O sabor que não acaba, é como degustar um mar de felicidade entre o Inverno e a Primavera, sem um intervalo, uma impactante boa disposição para se despedir dos palcos da solidão, dançar em cada canto da esquina, amar incondicionalmente, sem hesitação e medo. Os poetas bailam, convidando, também, os soldados, os mendigos, as zungueiras, os professores, etc., num ritmo onde os status sociais são esquecidos, onde o subordinado e o subordinante são apenas seres humanos, sem máscaras de superioridade ou de inferioridade, onde os preconceitos são removidos, a única raça é humana.

Aqui a sociedade encontra um momento de “isenção de padrões”. «A poesia é a vida imaculada, apenas ela é capaz de atingir o mundo celestial, inocuamente». O sofrimento e as preocupações inexistem no baile de poesia, é um lugar de esquecimento, no qual as almas se voltam à «essência», ausência de qualquer «corrupção social, política, económica e cultural», essência cujas qualidades abarcam a simplicidade, a pureza etc. Não há margem de dúvida que, no baile de poesia, o humanismo sai triunfante, o ódio abatido, o amor resiliente. O baile de poesia é uma analogia ao mundo ideal platónico, aquele, segundo o filósofo, o verdadeiro, no qual a alma humana é incorruptível. Lugar máximo das coisas “puras”. Houve quem dissesse que o baile de poesia era apenas uma aspiração que não se concretiza, era utópico, assim como o paraíso, deve ser simplesmente algo “desejado”, tendo em vista a manutenção do bem que há no “coração humano”, coração este que assegura também a maldade.

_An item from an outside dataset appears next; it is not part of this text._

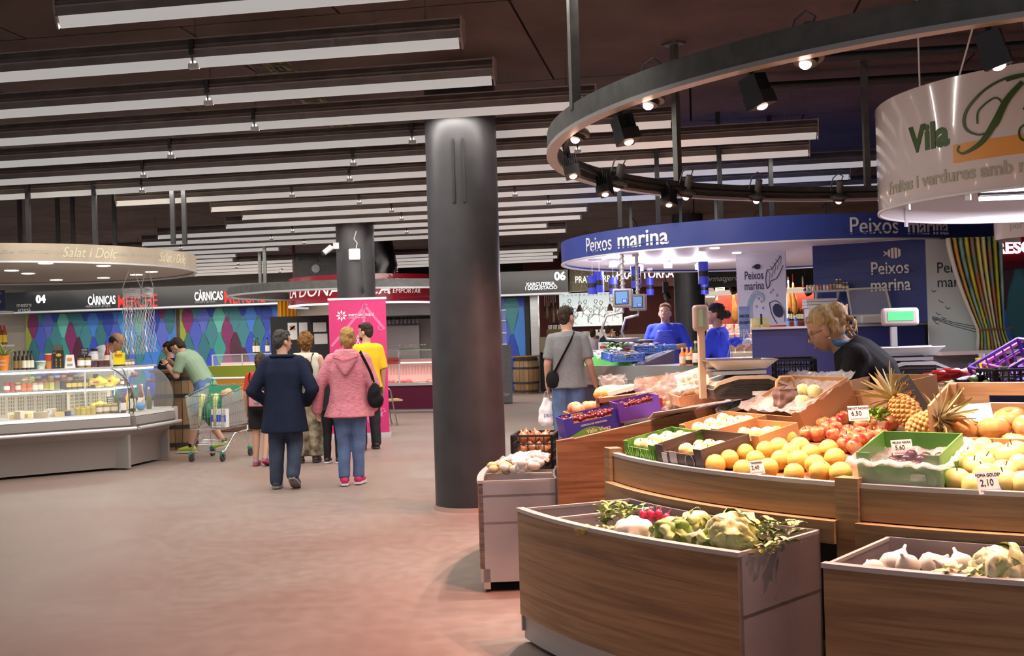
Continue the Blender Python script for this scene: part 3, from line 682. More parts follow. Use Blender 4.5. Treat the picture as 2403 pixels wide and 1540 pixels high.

Fora do baile de poesia visualizamos o mundo impuro, no qual as guerras e as catástrofes irrompem com aspirações das pessoas, impulsionam a solidão e aprisionam os sonhos. Tivemos há tempos más notícias, elas entristeceram-nos o âmago, não era fácil digerir aquela informação, contudo não tínhamos escolha senão aceitá-la tal como era. A notícia era sobre as oscilações da vontade de continuar a trilhar num universo repleto de maldade, no qual os inocentes – aqueles que nada têm a ver com causas – sofrem as consequências, pois não há piedade. Qualquer projecção que extrapole os cilindros da maldade num universo castrado da bondade é, deveras, quase impossível, a única forma de escapar dessa muralha é aderir ao “baile de poesia”, pois há lá uma realidade alternativa, mais encantadora, que esvazia todo peso que se traz, anula as forças negativas.

Olhando a realidade angolana, não ficaríamos estupefactos se as pessoas solicitassem um “baile de poesia”, para esquecer, pelo menos por alguns minutos, horas quiçá, que vivem num país que atrai ódio e vingança do ponto de vista sócio-político. A criminalidade alcançou o ápice por exiguidade de oportunidades, por frustrações, por desocupações da juventude etc. Houvesse quem dissesse que uma noção cujas políticas públicas inviabilizam as condições básicas de vida, torna-se um caos de criminalidade. Em suma, o baile de poesia é uma aspiração que permite raciocinar um universo humano despido de qualquer corrupção, é o ideal pelo qual se sonha, porém não se sabe que se alcança. Colocamos um talvez, uma possibilidade, uma esperança.